A letter from Philip Larkin to Barbara Pym, July 18, 1971. The pair enjoyed a long, warm correspondence beginning in 1961; they met, at last, in 1975, at the Randolph in Oxford. “I shall probably be wearing a beige tweed suit or a Welsh tweed cape if colder,” Pym wrote in advance. “I shall be looking rather anxious, I expect.” In 1977, Larkin helped Pym find a wider audience by choosing her as the most underrated writer of the century.

Duke’s Head Hotel, King’s Lynn,
Norfolk

Dear Barbara,

I have a theory that “holidays” evolved from the medieval pilgrimage, and are essentially a kin of penance for being so happy and comfortable in one’s daily life. You’re about to point out the essential fallacy in this, viz., that we aren’t h. & c. in our daily lives, but it’s too late now, the evolution has taken place, and we do the world’s will, not our own, as Jack Tanner says in Man & Superman. Anyway, every year I take my mother away for a week, & this is it. God knows why I chose this place—well, there are certain basic requirements—must be fairly near where she lives, must have single rooms with private bathrooms & lift, must for preference be near the sea … even so, one can make grave errors, & I rather think this is one of them. One forgets that nobody stays in hotels these days except businessmen & American tourists: the food is geared to the business lunch or the steak-platter trade: portion-control is rampant, and the materials cheap anyway (or so I guess: three lamb chops I had were three uncuttable unchewable unanswerable arguments for entry into EEC if—as I suspect—they had made the frozen journey from New Zealand). The presence of the hotel in the Good Food Guide is nothing short of farce. Of course it’s a Trust House, which guarantees a kind of depersonalized dullness. Never stay at a Trust House.
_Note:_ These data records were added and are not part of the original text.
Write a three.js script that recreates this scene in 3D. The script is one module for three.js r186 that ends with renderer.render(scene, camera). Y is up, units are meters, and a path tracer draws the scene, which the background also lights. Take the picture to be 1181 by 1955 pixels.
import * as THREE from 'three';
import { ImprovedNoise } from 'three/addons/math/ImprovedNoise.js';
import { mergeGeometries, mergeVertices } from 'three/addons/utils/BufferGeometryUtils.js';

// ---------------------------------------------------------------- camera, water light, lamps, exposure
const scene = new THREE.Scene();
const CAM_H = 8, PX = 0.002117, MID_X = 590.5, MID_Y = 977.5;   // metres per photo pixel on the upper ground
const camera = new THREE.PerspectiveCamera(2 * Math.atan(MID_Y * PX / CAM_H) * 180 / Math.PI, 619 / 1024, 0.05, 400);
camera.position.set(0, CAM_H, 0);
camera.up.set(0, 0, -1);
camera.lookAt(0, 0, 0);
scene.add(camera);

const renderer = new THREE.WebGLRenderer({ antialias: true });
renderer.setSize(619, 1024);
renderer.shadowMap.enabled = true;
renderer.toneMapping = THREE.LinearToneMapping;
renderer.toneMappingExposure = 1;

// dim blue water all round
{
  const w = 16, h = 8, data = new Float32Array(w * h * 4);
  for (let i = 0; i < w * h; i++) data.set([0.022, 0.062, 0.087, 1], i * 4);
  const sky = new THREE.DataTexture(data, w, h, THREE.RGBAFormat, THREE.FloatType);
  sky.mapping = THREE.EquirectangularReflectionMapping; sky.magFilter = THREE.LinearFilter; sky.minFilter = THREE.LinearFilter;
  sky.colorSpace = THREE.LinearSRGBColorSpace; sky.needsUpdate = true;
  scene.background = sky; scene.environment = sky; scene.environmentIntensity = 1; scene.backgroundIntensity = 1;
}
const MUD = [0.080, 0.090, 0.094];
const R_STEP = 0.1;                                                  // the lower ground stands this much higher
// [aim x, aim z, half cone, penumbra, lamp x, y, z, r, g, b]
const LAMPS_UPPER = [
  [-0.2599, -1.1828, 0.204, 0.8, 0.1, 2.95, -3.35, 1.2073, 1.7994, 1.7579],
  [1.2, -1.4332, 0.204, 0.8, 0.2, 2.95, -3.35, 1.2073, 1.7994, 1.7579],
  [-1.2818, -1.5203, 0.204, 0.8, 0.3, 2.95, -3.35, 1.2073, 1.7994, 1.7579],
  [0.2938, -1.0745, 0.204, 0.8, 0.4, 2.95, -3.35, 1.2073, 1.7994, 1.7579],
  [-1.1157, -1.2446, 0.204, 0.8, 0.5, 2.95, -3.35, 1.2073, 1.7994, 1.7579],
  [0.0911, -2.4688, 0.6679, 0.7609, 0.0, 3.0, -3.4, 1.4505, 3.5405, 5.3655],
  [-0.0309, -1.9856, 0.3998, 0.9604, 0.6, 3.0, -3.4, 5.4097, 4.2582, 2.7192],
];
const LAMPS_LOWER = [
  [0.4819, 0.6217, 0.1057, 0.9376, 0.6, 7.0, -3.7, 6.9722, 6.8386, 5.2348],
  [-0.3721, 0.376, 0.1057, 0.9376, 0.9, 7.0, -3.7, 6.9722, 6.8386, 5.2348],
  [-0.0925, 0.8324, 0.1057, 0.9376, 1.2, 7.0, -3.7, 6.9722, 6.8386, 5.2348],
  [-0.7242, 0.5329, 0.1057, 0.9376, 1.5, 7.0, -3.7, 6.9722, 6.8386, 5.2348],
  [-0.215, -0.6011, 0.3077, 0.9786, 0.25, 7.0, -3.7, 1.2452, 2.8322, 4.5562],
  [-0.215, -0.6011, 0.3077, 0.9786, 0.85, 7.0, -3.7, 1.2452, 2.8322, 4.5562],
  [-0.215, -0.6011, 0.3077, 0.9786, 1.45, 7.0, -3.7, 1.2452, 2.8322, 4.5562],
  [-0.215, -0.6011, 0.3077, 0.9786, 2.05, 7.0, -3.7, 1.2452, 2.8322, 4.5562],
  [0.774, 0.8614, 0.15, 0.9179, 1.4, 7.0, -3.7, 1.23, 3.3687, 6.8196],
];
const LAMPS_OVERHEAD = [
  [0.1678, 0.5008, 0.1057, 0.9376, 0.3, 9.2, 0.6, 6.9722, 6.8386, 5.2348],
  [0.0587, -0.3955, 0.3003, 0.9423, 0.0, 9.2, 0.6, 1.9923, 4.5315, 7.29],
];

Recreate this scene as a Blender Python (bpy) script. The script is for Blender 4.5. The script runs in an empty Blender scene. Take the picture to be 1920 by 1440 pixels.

It’s been a depressing day. For one thing, my hearing had gone wrong again: it’s a new one, & had gone wrong before—I’m beginning to feel, as it cost £80, a bit of a mug. (I forget if I’ve ever said that one of the few blessings of my advancing age is a merciful blurring of the sounds around me.) Then, one does get depressed sometimes. Has anyone ever done any work on why memories are always unhappy? I don’t mean really unhappy, as of blacking factories, but sudden stabbing memories of especially absurd or painful memories that one is suffused and excoriated by—I have about a dozen, some 30 years old, some a year or even less, & once one arrives, all the rest follows. I suppose if one lives to be old one’s entire waking life will be spent turning on the spit of recollection over the fires of mingled shame, pain or remorse. Cheerful prospect! Why can’t I recall the pleasure of hearing my Oxford results, having my novel accepted, passing my driving test—things such as these? Life doesn’t work that way.

[…] How exciting to hear you are thinking of turning your austere regard on redbrick academic life (if it is redbrick)! … I should love to offer to stand as technical adviser, but in fact even after 25 years I really know little about provincial university life. As a librarian I’m remote from teaching, examining & research; as a bachelor I’m remote from the Wives’ Club or the Ups & Downs of Entertaining; as an an introvert I hardly notice anything anyway … Oh dear, I really must end—I do hope you are still improving, perhaps not to the point of resuming work, but improving anyway. Sincerest good wishes.